**DESCRIPTION OF THE TASK:** Count how many lines contain the word "scene". Respond with the number alone.

**SOURCE MATERIAL:**

--------------------------------

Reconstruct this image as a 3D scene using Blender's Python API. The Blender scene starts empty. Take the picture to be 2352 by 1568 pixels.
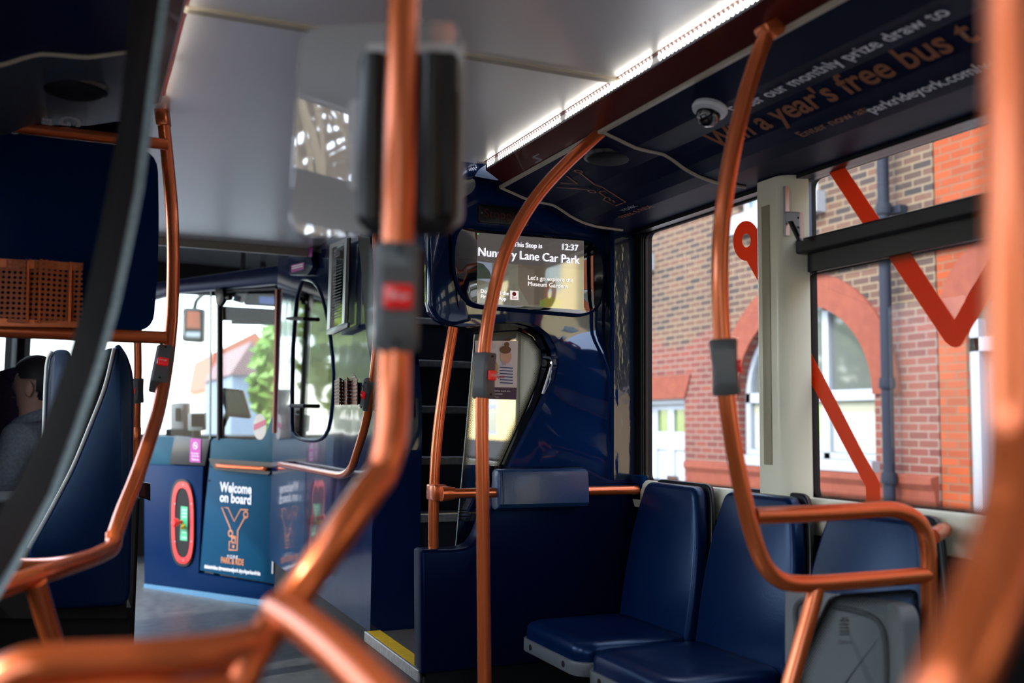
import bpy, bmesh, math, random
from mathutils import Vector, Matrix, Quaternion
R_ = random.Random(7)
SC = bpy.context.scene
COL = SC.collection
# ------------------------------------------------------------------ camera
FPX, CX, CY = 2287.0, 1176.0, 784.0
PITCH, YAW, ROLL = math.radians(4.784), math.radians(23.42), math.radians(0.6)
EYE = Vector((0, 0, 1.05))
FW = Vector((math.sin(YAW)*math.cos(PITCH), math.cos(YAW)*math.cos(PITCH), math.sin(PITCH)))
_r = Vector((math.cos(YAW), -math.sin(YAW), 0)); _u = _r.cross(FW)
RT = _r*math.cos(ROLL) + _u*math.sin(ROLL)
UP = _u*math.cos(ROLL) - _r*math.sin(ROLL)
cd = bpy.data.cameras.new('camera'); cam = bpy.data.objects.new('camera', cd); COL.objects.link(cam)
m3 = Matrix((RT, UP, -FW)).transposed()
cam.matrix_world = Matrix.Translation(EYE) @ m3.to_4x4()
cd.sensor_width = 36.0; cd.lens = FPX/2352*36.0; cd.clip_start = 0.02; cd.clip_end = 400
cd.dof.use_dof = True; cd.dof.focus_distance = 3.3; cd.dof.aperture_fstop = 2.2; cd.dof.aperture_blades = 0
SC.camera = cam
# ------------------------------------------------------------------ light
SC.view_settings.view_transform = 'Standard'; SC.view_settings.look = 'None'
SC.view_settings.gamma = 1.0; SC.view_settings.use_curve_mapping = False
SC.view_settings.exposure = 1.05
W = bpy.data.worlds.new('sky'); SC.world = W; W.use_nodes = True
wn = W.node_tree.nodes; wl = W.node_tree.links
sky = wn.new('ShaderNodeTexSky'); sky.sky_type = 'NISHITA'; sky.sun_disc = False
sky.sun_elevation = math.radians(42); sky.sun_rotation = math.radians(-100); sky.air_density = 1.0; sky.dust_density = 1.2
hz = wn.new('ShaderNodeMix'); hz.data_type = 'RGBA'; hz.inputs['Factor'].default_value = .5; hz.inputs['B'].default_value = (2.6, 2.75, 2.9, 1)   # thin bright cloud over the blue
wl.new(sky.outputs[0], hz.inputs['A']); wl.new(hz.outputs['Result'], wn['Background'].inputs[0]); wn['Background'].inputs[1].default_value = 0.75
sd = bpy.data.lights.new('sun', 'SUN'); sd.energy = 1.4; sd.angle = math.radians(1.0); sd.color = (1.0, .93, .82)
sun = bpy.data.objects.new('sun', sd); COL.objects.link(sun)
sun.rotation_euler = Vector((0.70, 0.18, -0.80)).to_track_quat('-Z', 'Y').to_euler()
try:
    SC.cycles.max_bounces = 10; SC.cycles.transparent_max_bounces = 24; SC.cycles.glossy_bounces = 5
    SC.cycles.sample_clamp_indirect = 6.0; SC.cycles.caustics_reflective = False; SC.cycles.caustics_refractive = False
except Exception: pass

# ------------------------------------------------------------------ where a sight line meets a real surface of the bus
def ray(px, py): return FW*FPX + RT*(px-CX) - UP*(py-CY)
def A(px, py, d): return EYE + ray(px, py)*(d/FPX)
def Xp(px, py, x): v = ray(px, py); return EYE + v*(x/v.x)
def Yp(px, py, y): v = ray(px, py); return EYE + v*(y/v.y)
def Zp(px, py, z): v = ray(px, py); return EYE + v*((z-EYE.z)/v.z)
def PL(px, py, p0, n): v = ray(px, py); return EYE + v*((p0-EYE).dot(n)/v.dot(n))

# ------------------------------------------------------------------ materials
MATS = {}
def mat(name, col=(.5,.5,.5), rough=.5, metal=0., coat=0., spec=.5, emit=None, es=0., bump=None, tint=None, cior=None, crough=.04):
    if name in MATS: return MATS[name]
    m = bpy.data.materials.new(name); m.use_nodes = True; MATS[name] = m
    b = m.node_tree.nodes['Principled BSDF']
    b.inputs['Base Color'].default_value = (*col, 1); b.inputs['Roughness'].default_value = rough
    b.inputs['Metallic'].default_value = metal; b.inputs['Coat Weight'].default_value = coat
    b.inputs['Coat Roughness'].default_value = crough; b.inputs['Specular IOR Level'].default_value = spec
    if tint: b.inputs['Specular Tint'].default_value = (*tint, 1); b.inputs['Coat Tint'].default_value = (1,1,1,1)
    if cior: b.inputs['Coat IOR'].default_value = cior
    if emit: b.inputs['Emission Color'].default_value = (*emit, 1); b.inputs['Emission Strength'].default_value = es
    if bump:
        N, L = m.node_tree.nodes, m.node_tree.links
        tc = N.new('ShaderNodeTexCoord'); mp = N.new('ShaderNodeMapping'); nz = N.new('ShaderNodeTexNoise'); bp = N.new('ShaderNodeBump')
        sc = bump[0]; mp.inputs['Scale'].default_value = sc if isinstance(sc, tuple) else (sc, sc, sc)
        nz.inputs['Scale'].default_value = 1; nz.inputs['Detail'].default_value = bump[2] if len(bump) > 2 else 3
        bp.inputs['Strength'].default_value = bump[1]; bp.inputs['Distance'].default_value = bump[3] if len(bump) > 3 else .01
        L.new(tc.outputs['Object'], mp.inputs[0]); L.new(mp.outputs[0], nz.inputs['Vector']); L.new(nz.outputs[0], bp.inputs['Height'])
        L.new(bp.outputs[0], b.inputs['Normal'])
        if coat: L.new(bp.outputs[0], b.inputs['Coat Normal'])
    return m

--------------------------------

**SOLUTION TO THIS PROBLEM:** 2